Word about the proposed cuts began to filter down to local stations several weeks ago from PBS’ national administration in Washington, D.C. The news caught WJCT’s leadership off guard said Rick Johnson, the station’s senior vice president and chief programming officer.

“It wasn’t something we were prepared for,” said Johnson. “National Public Radio and PBS got wind of it and alerted all the stations. It caught most of us by surprise.”

Federal funding has been steady for the last 10 years and has stayed ahead of inflation, said Johnson. Federal money accounts for about 17 percent of WJCT’s $6 million budget.

Following the lead of stations across the country, WJCT took its case to its viewers. It began running broadcast pleas from Michael Boylan, president and CEO of WJCT, Inc. The stations’ website outlined the impact of the cuts on local programming and provided phone numbers for congress members serving Northeast Florida.

The strategy seems to have worked. Congress was reportedly flooded with calls and letters asking for PBS’ funding to be restored. The House of Representatives voted June 23 to restore the $100 million in programming money. Public broadcasters are now hopeful that the Senate will restore about $80 million that had been set aside to help PBS stations convert to digital broadcasting.

Known as news outlets, the WJCT stations had to be careful not to take an advocacy position on one side of a national issue. Johnson said the on-air and online notices merely provided information and asked viewers to pass their own opinions on to their congress members.

But the notices painted a bleak picture for the future of PBS programming and were most likely to be heard or seen by PBS customers. The online notice labeled the proposed $100 million cut as “the most draconian.”

Boylan still appears on air asking for viewers to contact members of congress regarding the remaining cuts. Johnson said WJCT will stop running the spots featuring Boylan, but said they could reappear if necessary.

Johnson is hopeful that the Senate version of the funding bill will restore the money for digital conversion and other technical upgrades.

“We’re following a congressional mandate in converting to digital broadcasting,” said Johnson. “But that’s the money that’s still out there.”
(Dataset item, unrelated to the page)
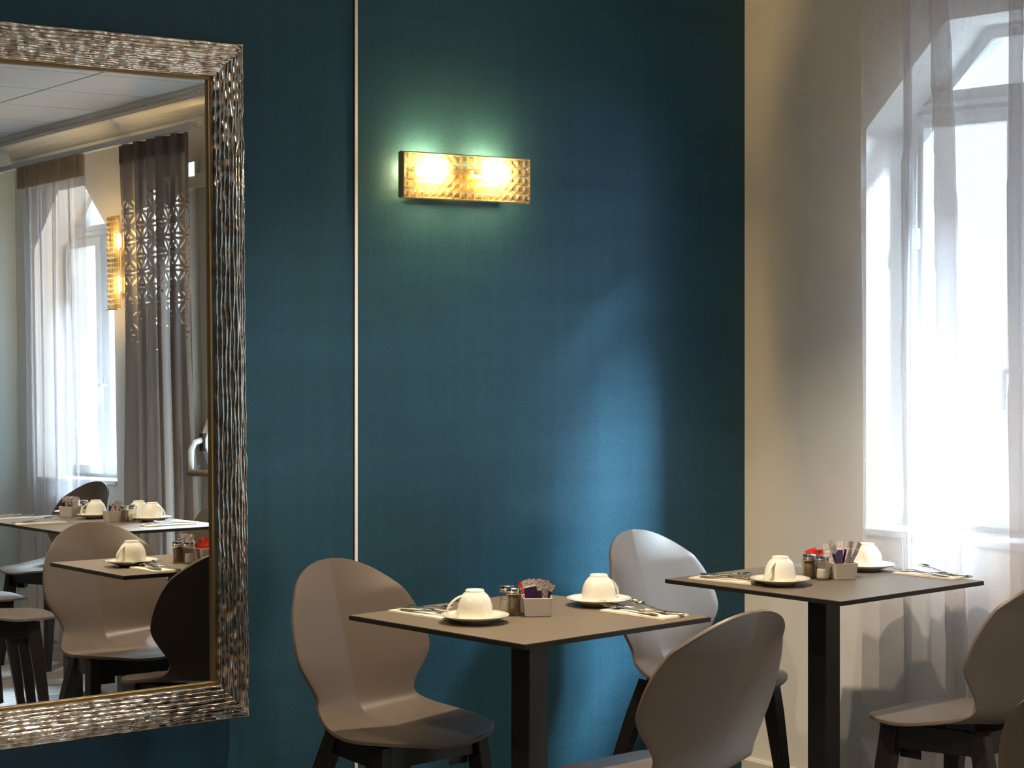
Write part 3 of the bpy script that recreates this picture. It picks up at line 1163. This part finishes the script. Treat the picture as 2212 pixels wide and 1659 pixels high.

WJCT has already invested $7 million — most of it raised from individual and corporate donations — into its digital conversion.The stations were to receive about $350,000 in federal money to continue the changeover. But that money is still on congress’ cutting room floor.

Cuts are still in place impacting children’s programming. The funding bill, as currently written, calls for the elimination of the Ready to Learn children’s programming initiative.

Ready to Learn provides start up money for childrens’ programming. It has helped give a start to such PBS standbys as Sesame Street and Between the Lions. If the cuts remain in place, the effects won’t be seen immediately on screen, said Johnson. But they will hurt the development of new childrens’ shows.

“People aren’t going to see their screens go dark all of a sudden, but you’ll see less and less programming,” said Johnson. “The Ready to Learn funds are very important to families and children out there. We’d hate to see those reduced in any way.”